O God, Why Are You Silent? (Evangelical Lutheran Worship 703)
1 O God, why are you silent? I cannot hear your voice;
the proud and strong and violent all claim you and rejoice;
you promised you would hold me with tenderness and care.
Draw near, O Love, enfold me, and ease the pain I bear.
2 My hope lies bruised and battered, my wounded heart is torn;
my spirit spent and shattered by life’s relentless storm;
will you not bend to hear me, my cries from deep within?
Have you no word to cheer me when night is closing in?
3 Through endless nights of weeping, through weary days of grief,
my heart is in your keeping, my comfort, my relief.
Come, share my tears and sadness, come, suffer in my pain,
oh, bring me home to gladness, restore my hope again.
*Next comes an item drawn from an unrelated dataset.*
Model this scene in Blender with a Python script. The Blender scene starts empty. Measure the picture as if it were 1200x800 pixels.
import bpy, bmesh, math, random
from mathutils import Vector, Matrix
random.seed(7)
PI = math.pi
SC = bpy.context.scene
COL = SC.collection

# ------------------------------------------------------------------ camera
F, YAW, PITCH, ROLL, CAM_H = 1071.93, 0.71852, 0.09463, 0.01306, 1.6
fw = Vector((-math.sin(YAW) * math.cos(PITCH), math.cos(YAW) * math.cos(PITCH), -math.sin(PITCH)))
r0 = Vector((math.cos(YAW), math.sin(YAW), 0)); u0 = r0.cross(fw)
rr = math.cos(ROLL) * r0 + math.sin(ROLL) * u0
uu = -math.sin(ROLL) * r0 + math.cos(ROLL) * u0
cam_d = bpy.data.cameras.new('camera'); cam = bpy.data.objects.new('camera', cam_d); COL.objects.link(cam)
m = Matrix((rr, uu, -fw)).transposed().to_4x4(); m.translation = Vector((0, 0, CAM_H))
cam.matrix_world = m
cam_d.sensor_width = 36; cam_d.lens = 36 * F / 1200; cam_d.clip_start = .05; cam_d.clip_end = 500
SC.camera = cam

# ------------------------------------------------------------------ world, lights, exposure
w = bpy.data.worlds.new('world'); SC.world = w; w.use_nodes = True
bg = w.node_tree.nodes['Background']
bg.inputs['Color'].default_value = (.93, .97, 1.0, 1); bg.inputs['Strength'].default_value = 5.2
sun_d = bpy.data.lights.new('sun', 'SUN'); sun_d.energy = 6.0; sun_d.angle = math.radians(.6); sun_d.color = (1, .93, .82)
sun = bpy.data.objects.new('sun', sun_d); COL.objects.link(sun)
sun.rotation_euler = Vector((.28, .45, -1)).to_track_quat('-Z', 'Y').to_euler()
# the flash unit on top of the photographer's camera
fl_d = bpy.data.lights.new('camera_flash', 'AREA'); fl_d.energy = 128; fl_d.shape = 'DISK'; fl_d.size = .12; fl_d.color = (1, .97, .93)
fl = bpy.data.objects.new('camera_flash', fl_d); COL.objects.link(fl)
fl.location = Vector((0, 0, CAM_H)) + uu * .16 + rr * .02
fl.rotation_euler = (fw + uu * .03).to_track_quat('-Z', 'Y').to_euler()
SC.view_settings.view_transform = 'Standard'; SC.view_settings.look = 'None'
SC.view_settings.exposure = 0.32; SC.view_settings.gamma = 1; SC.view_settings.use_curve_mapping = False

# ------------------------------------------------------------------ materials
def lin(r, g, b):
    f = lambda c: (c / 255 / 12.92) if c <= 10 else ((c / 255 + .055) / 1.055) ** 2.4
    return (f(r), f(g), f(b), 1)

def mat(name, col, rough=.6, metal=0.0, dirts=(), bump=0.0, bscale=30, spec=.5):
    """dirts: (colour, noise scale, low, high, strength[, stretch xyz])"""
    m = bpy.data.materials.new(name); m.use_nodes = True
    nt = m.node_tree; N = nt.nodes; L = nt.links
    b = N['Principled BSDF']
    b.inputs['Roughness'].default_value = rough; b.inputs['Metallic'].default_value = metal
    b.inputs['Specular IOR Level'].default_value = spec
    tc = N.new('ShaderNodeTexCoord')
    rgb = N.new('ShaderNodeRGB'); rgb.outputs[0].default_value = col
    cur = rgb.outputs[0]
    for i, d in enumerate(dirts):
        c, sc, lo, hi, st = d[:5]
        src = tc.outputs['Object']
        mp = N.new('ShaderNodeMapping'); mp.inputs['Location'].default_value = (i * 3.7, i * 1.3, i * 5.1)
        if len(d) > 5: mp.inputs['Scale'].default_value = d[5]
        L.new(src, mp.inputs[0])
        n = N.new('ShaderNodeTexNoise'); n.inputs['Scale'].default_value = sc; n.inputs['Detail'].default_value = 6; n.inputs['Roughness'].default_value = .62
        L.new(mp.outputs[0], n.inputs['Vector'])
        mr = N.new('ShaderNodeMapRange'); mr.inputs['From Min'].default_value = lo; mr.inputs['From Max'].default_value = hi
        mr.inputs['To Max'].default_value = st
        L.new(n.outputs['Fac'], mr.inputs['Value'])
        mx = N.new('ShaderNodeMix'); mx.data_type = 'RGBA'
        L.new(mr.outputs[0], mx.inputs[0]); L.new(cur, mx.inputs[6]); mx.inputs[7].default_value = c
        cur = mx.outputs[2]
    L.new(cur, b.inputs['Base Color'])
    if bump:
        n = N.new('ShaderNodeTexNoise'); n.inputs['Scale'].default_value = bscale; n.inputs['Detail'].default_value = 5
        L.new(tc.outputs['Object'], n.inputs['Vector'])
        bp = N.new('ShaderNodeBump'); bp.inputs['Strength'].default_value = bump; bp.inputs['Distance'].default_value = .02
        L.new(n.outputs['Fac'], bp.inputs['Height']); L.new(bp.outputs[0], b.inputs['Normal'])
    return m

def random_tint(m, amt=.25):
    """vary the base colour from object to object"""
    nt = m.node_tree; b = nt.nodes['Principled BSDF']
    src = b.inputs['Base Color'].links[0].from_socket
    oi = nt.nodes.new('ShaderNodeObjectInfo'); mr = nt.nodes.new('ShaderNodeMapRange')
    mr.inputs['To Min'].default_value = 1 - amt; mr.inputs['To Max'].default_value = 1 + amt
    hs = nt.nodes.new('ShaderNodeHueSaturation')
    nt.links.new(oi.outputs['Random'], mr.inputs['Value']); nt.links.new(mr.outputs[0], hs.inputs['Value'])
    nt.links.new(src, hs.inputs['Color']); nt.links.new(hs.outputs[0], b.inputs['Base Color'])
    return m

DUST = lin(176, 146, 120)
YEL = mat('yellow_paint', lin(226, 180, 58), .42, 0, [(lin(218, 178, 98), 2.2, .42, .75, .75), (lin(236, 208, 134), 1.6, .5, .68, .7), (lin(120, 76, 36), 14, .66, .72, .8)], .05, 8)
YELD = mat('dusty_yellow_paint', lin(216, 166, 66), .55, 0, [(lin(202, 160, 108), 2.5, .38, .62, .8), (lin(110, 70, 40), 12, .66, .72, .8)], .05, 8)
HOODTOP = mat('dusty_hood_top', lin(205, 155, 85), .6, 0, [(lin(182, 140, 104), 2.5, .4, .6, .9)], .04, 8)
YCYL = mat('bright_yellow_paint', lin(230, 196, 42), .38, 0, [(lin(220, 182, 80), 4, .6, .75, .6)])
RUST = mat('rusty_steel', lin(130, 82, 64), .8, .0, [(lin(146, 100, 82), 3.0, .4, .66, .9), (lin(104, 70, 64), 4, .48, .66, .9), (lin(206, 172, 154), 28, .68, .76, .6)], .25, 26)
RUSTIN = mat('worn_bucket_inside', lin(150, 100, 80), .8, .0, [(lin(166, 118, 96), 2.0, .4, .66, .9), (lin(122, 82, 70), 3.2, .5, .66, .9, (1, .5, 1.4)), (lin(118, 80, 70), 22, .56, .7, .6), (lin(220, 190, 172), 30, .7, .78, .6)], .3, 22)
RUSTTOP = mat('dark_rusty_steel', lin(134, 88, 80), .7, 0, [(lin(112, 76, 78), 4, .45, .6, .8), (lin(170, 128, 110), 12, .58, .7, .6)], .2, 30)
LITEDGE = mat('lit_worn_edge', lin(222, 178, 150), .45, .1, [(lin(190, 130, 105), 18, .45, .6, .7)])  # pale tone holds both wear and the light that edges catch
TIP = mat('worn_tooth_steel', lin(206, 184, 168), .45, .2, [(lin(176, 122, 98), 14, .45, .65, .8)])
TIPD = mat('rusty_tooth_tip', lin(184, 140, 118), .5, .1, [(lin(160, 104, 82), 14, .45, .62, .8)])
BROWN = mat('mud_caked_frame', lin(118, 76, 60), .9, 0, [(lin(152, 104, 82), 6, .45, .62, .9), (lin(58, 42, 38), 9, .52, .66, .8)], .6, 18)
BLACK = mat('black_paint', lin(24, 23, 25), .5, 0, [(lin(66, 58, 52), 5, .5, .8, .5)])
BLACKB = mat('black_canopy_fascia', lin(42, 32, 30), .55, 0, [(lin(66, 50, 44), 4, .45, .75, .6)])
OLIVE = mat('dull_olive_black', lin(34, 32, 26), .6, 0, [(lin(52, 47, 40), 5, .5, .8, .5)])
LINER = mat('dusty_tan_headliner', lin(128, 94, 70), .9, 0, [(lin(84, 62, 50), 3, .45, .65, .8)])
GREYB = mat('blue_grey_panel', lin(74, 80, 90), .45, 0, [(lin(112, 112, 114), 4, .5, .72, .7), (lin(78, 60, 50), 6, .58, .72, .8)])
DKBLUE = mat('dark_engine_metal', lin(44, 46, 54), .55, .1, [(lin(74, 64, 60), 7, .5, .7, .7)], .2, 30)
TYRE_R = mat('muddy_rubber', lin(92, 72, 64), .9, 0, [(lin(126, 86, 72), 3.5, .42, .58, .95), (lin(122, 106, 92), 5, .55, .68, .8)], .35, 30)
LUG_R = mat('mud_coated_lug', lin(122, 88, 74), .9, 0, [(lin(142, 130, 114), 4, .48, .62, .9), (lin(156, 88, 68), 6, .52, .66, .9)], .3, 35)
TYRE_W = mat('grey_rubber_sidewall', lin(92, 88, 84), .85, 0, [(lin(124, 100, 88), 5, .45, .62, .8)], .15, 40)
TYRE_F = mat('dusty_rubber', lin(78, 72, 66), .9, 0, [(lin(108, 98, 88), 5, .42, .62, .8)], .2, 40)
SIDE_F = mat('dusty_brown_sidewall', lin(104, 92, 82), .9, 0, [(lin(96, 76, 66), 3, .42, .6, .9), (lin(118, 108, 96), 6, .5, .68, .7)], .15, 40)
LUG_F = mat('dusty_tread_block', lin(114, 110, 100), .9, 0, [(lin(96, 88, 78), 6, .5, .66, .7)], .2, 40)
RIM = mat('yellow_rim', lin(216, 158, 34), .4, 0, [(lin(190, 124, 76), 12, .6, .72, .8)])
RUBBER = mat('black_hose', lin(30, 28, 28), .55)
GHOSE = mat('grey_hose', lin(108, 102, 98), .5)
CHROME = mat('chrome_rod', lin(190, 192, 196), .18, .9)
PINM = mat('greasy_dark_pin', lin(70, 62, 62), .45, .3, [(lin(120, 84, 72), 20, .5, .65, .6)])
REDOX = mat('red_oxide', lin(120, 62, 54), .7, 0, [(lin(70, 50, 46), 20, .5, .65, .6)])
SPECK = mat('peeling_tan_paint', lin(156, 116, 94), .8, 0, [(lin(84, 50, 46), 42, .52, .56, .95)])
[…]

4 May pain draw forth compassion, let wisdom rise from loss;
oh, take my heart and fashion the image of your cross;
then may I know your healing through healing that I share,
your grace and love revealing, your tenderness and care.
Text: Marty Haugen; Music: Hans Leo Hassler
Devotion
This hymn has everything that should make it popular—lyrics crafted by Marty Haugen; a familiar tune by J.S. Bach. So why do we seem to sing it so rarely?
Oh, it’s a Lament! Despite our desperate need to be able to voice lament these days, we do not like to think of God as silent. We do not like to think of ourselves as “bruised and battered in any way.” If there is one thing that as Americans we seem to rue it is any acknowledgement of weakness, loss, or defeat. We don’t do shows of weakness or contrition. We are schooled that the thing to always be is “winners.”
Most difficult is the fourth verse, where we sing “May pain draw forth compassion, let wisdom rise from loss; oh, take my heart and fashion the image of your Cross.” That verse admonishes us to be transformed in heart, and that is hard work. And so also comes the risk that we avoid this hymn and its potential for healing.
Prayer
Oh God, why are you silent? Is it because I am so in love with my own voice that I can no longer hear yours? Draw near, I pray, and silence me, that I may listen for you. Amen.